SEATTLE — About a dozen prospective jurors were dismissed Monday from the federal trial of the father of the teenager who fatally shot four friends at a high school because of their connection with Marysville-Pilchuck High School or because they have strong opinions about firearms.
Raymond Lee Fryberg Jr. is charged with illegally owning the gun his son, Jaylen, used in the shooting at the high school cafeteria on Oct. 24.
Prosecutors say he was the subject of a 2002 domestic violence restraining order, which made him prohibited from having guns. The six-count indictment said he illegally owned nine guns. Fryberg doesn’t face any charges related to the school shooting.
After U.S. District Court Judge James Robart and lawyers on both sides questioned about two dozen jurors individually, almost half were sent home based on their answers.
One woman was excused because she works for the Marysville School District, while another was let go because her child is a student at the high school.
The judge released a woman who said she believed that if Fryberg didn’t own a gun, the high school shooting wouldn’t have happened in the first place.

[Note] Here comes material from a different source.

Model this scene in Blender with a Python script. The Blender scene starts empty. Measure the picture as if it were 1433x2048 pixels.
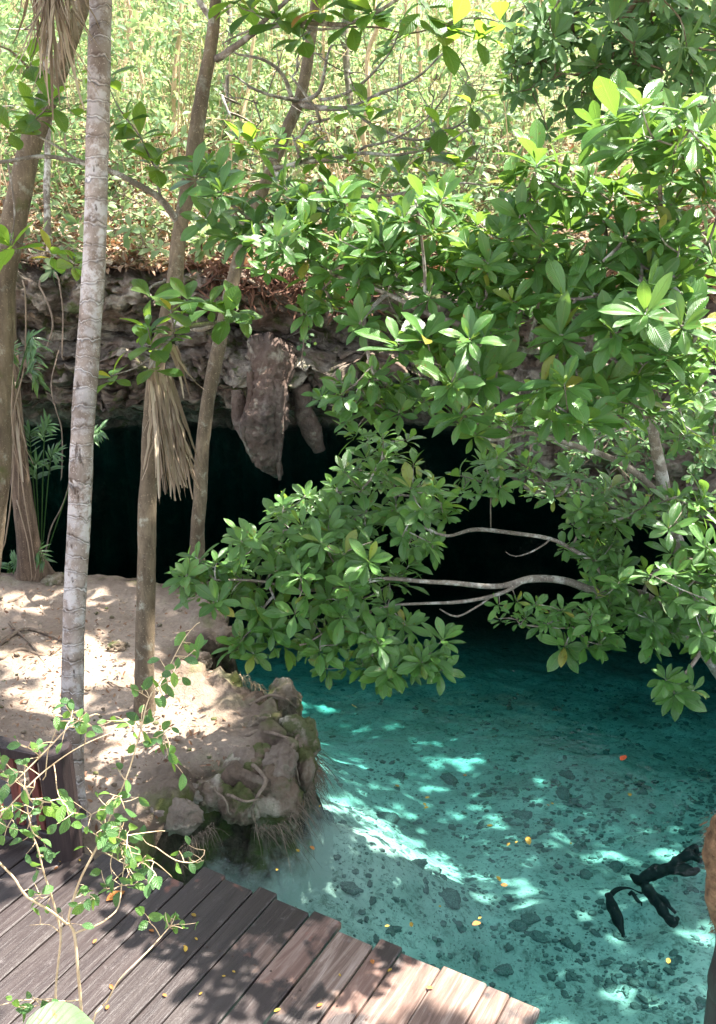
import bpy, math, random
import numpy as np
from mathutils import Vector, noise as mn

random.seed(7); rng = np.random.default_rng(7)
S = bpy.context.scene
COL = S.collection
R = math.radians

# ------------------------------------------------------------------ camera, sky, sun, exposure
CAMZ = 4.6; PITCH = 20.0; F = 1967.0; W0, H0 = 1433.0, 2048.0
cam_d = bpy.data.cameras.new("camera"); cam = bpy.data.objects.new("camera", cam_d); COL.objects.link(cam)
cam.location = (0, 0, CAMZ); cam.rotation_euler = (R(90 - PITCH), 0, 0)
cam_d.sensor_fit = 'VERTICAL'; cam_d.angle = 2 * math.atan(H0 / 2 / F)
cam_d.clip_start = 0.05; cam_d.clip_end = 2000
S.camera = cam

SUN = Vector((0.46, 0.20, 1.0)).normalized()
elev = math.asin(SUN.z); azim = math.atan2(SUN.x, SUN.y)
wd = bpy.data.worlds.new("World"); S.world = wd; wd.use_nodes = True
wn = wd.node_tree; wn.nodes.clear()
sky = wn.nodes.new('ShaderNodeTexSky'); sky.sky_type = 'NISHITA'; sky.sun_disc = False
sky.sun_elevation = elev; sky.sun_rotation = azim; sky.air_density = 1.0; sky.dust_density = 2.5
bg = wn.nodes.new('ShaderNodeBackground'); bg.inputs[1].default_value = 0.15
wo = wn.nodes.new('ShaderNodeOutputWorld')
hs = wn.nodes.new('ShaderNodeHueSaturation'); hs.inputs['Saturation'].default_value = 0.55   # hazy, whitish sky
wn.links.new(sky.outputs[0], hs.inputs['Color']); wn.links.new(hs.outputs[0], bg.inputs[0]); wn.links.new(bg.outputs[0], wo.inputs[0])
sun_d = bpy.data.lights.new("sun", 'SUN'); sun_d.energy = 5.0; sun_d.angle = R(0.53); sun_d.color = (1.0, 0.95, 0.87)
sun = bpy.data.objects.new("sun", sun_d); COL.objects.link(sun)
sun.rotation_euler = (-SUN).to_track_quat('-Z', 'Y').to_euler(); sun.location = (10, 5, 30)
S.view_settings.view_transform = 'Standard'; S.view_settings.look = 'None'
S.view_settings.exposure = 2.48; S.view_settings.gamma = 1.0
S.cycles.use_denoising = True
S.cycles.max_bounces = 10; S.cycles.diffuse_bounces = 4; S.cycles.glossy_bounces = 3
S.cycles.transmission_bounces = 6; S.cycles.transparent_max_bounces = 24; S.cycles.volume_bounces = 0
S.cycles.caustics_reflective = False; S.cycles.caustics_refractive = False
S.cycles.sample_clamp_indirect = 6.0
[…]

He dismissed a man from jury service because he said he didn’t think anyone should own a gun.
The jury-selection process took all day and opening statements were scheduled for Tuesday. The trial will continue Wednesday, skip Thursday and Friday and start again next Monday, with the case going to the jury on Tuesday, Robart said.

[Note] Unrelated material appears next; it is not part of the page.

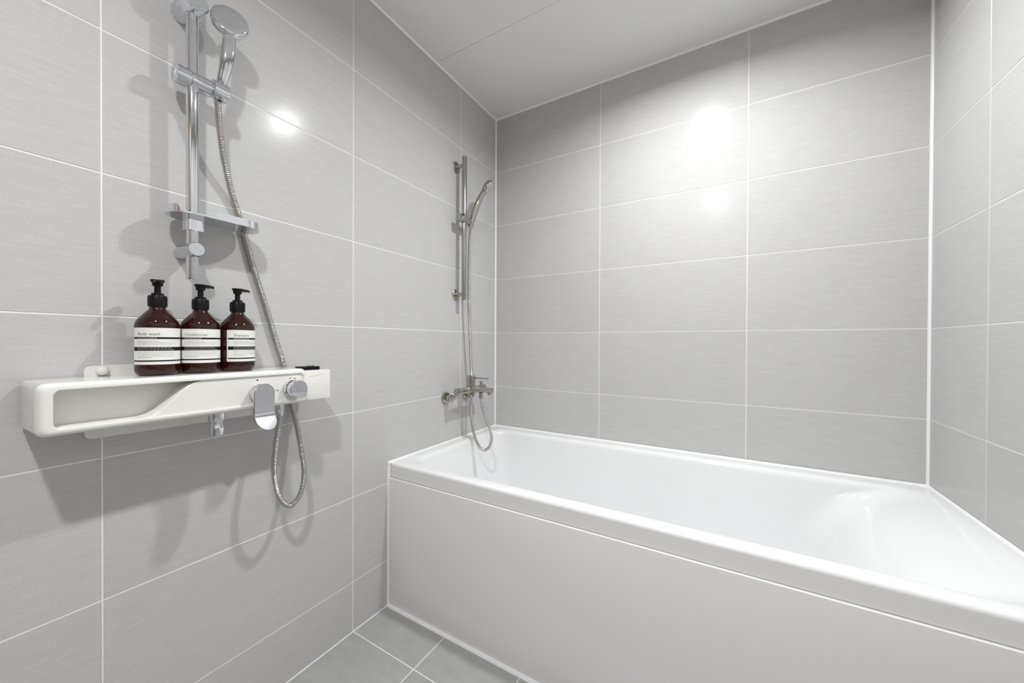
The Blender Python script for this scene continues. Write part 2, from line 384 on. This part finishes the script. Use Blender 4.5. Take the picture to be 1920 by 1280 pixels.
# wall plates
def plate(y0, y1, z0, z1, x1, r=0.012):
    return loft([[Vector((x, y, z)) for y, z in rrect(y0+i, y1-i, z0+i, z1-i, r, 6, 2)] for x, i in ((0.0, 0), (x1-0.0012, 0), (x1, 0.0012))])
obj('wall_plate', plate(-1.539, -1.240, 0.870, 0.973, 0.007), M_SHELF, sh)
obj('wall_plate', plate(-1.539, -1.222, 0.822, 0.880, 0.007), M_SHELF, sh)
obj('screw_cap', lathe((0.006, -1.514, 0.9625), (1, 0, 0), [(0, 0.0098), (0.006, 0.0098), (0.010, 0.0088), (0.0125, 0.0064), (0.0138, 0.0034), (0.0141, 0.0005)], 32), M_SHELF, sh)
# lever handle
lv = obj('lever_handle', bmesh.new(), M_CHROME, sh)
bpy.data.objects.remove(lv)
LY, LZ = -1.2755, 0.8975
bm = lathe((SX-0.003, LY, LZ), (1, 0, 0), [(0, 0.0215), (0.003, 0.0225), (0.018, 0.0222), (0.0205, 0.0205)], 48)
lev = obj('lever_base', bm, M_SATIN, sh)
def stadium(cy_, zt, zb, w, n=16):
    r = w/2; out = []
    for k in range(n+1): a = PI*k/n; out.append((cy_+r*math.cos(a), zt-r+r*math.sin(a)))
    zs = [zt-r-(zt-zb-2*r)*k/12 for k in range(1, 12)]
    left = [(cy_-r, z) for z in zs]
    bot = [(cy_-r*math.cos(PI*k/n), zb+r-r*math.sin(PI*k/n)) for k in range(n+1)]
    right = [(cy_+r, z) for z in reversed(zs)]
    return out+left+bot+right
def bend(z): return 0.0 if z > 0.848 else (0.848-z)*0.66
def stad_ring(x, ins): return [Vector((x+bend(z), y, z)) for y, z in stadium(LY, 0.9215-ins, 0.8115+ins, 0.0465-2*ins)]
bm = bmesh.new()
rg = [stad_ring(0.1545, 0.0015), stad_ring(0.156, 0), stad_ring(0.161, 0), stad_ring(0.1625, 0.0015)]
loft(rg, False, False, bm)
# front and back faces as strips across (so the bent lower part stays clean)
def strip(bm, ring, flip):
    n = len(ring); vs_ = [bm.verts.new(q) for q in ring]
    nn = 17
    # pair left and right by height
    rightv = [vs_[i] for i in range(0, 9)]
    half = sorted(range(n), key=lambda i: -ring[i].z)
    L_ = [i for i in half if ring[i].y < LY-1e-6]; R_ = [i for i in half if ring[i].y > LY+1e-6]
    top = [i for i in half if abs(ring[i].y-LY) <= 1e-6]
    seqL = [top[0]]+L_+[top[-1]]; seqR = [top[0]]+R_+[top[-1]]
    for k in range(min(len(seqL), len(seqR))-1):
        q = []
        for i in (seqL[k], seqL[k+1], seqR[k+1], seqR[k]):
            if vs_[i] not in q: q.append(vs_[i])
        if len(q) > 2:
            try: bm.faces.new(q)
            except ValueError: pass
strip(bm, rg[0], True); strip(bm, rg[-1], False)
bmesh.ops.remove_doubles(bm, verts=bm.verts, dist=1e-5)
obj('lever_handle', bm, M_SATIN, sh, angle=30)
# thermostat knob
KY, KZ = -1.196, 0.9000
obj('knob_base', lathe((SX-0.003, KY, KZ), (1, 0, 0), [(0, 0.0222), (0.003, 0.0232), (0.0135, 0.0232), (0.015, 0.0225)], 48), M_SATIN, sh)
def kring(x, ins, tilt=True):
    out = []
    for k in range(48):
        a = 2*PI*k/48; y, z = KY+(0.0228-ins)*math.cos(a), KZ+(0.0228-ins)*math.sin(a)
        out.append((x, y, z))
    return out
zc = KZ-0.0065; ff = 0.1695
def knob_x(z): return ff if z >= zc else ff+(zc-z)*0.75
r0 = [Vector(q) for q in kring(SX+0.0145, 0.0006)]
r1 = [Vector((knob_x(q[2])-0.0012, q[1], q[2])) for q in kring(0, 0)]
r2_ = [Vector((knob_x(q[2]), q[1], q[2])) for q in kring(0, 0.0012)]
bm = loft([r0, r1, r2_], cap0=True, cap1=False)
vs_ = [bm.verts.new(q) for q in r2_]
for k in range(24):   # strips between mirrored points
    i0, i1 = (12+k) % 48, (12+k+1) % 48; j0, j1 = (12-k) % 48, (12-k-1) % 48
    q = []
    for i in (i0, i1, j1, j0):
        if vs_[i] not in q: q.append(vs_[i])
    if len(q) > 2: bm.faces.new(q)
bmesh.ops.remove_doubles(bm, verts=bm.verts, dist=1e-6)
obj('thermostat_knob', bm, M_SATIN, sh, angle=22)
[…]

Prior the jury selection process, Robart ruled on several previously filed motions.
He denied a motion from Fryberg lawyer John Henry Browne that sought to exclude certain information that a tribal police officer wrote on a form when he allegedly served Fryberg with the restraining order. Browne has claimed that Fryberg was never served and argued in the motion that the information should be included because the officer is dead and he can’t be questioned at trial.
Robart said the right to confrontation doesn’t apply because the officer’s report is admissible as a public record.
The judge also denied a motion to exclude an interview Fryberg gave to two law enforcement agents, arguing he made the statements voluntarily. But Robart told the prosecutors to black out any part of the transcript that mentions Fryberg’s son or the high school shooting.
Robart granted the prosecutor’s request to prohibit Fryberg from claiming that he didn’t know that he was prohibited from having guns because of the restraining order.